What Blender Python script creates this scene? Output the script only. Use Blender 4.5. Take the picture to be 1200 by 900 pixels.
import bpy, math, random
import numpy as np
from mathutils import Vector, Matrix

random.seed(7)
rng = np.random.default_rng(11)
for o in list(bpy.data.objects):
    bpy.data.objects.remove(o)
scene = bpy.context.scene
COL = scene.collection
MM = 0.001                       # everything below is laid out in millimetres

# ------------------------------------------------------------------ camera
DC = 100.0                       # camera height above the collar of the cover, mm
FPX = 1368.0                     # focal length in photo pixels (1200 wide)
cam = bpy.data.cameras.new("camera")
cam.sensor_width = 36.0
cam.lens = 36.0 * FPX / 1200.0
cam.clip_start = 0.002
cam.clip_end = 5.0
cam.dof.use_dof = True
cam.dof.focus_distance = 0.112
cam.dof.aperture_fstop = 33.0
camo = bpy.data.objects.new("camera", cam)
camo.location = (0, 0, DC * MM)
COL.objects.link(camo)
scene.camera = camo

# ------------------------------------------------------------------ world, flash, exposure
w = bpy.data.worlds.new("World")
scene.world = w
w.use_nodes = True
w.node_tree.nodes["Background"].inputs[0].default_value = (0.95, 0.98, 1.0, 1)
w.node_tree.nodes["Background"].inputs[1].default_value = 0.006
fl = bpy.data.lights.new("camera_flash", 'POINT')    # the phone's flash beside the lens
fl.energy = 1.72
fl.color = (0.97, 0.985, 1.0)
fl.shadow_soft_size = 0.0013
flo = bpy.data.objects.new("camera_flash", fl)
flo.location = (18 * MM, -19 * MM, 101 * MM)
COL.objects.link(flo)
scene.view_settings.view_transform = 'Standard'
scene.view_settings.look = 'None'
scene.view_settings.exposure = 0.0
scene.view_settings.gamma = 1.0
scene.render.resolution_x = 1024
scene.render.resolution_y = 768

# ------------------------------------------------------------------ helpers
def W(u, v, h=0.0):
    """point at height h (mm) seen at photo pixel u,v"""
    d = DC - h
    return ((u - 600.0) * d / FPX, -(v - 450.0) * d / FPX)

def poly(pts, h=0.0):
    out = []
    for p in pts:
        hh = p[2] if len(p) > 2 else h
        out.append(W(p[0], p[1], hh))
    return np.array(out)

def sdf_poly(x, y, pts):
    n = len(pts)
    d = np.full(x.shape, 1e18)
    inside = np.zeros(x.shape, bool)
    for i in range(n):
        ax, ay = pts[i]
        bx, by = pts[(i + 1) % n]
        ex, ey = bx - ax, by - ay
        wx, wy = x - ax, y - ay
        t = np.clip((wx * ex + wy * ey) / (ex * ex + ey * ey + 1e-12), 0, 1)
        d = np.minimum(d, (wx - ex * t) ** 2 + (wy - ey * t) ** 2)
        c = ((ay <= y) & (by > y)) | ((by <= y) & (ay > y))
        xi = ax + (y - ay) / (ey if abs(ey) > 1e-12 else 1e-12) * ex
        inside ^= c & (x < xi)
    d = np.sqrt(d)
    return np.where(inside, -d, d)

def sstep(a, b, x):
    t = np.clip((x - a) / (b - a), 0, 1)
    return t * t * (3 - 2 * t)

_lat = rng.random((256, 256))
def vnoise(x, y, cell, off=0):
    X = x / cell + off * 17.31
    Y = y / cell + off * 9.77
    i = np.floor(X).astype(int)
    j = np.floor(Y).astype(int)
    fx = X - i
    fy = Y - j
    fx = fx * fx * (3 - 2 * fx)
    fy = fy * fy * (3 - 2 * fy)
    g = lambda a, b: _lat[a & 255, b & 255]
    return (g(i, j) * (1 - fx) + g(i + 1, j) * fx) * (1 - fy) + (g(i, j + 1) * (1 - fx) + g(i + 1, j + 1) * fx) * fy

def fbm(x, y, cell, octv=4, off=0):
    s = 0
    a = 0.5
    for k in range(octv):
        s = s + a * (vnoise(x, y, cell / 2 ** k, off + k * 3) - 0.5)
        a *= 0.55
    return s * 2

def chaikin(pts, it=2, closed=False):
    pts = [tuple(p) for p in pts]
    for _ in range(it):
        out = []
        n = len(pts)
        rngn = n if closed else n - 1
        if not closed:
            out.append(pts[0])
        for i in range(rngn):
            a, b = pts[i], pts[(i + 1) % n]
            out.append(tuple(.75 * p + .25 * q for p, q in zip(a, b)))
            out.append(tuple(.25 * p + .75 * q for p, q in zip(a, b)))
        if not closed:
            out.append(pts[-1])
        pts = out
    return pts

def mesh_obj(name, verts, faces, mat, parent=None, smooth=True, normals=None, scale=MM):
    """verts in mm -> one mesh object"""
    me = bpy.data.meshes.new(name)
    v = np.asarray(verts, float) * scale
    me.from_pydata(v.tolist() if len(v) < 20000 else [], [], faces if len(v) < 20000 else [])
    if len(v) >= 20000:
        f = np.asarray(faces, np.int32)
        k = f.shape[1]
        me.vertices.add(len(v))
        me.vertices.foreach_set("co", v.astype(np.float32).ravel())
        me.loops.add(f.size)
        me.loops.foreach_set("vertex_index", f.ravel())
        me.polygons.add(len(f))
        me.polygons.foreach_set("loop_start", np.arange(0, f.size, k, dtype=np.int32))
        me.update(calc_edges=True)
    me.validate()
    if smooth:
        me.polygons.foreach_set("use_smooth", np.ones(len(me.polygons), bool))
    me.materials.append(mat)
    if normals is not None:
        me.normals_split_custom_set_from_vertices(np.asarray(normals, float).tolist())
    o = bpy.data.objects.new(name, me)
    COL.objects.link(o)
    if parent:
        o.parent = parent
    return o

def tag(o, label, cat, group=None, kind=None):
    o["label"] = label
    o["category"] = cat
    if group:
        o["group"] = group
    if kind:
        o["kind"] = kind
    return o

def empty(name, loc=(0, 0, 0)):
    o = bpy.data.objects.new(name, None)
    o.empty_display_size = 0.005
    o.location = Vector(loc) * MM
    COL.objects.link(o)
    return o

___

Starting with the first line of the data above, copy each line exactly until you reach the line with "out in millimetres"; include that line as well.

SOLVED PROBLEM>
What Blender Python script creates this scene? Output the script only. Use Blender 4.5. Take the picture to be 1200 by 900 pixels.
import bpy, math, random
import numpy as np
from mathutils import Vector, Matrix

random.seed(7)
rng = np.random.default_rng(11)
for o in list(bpy.data.objects):
    bpy.data.objects.remove(o)
scene = bpy.context.scene
COL = scene.collection
MM = 0.001                       # everything below is laid out in millimetres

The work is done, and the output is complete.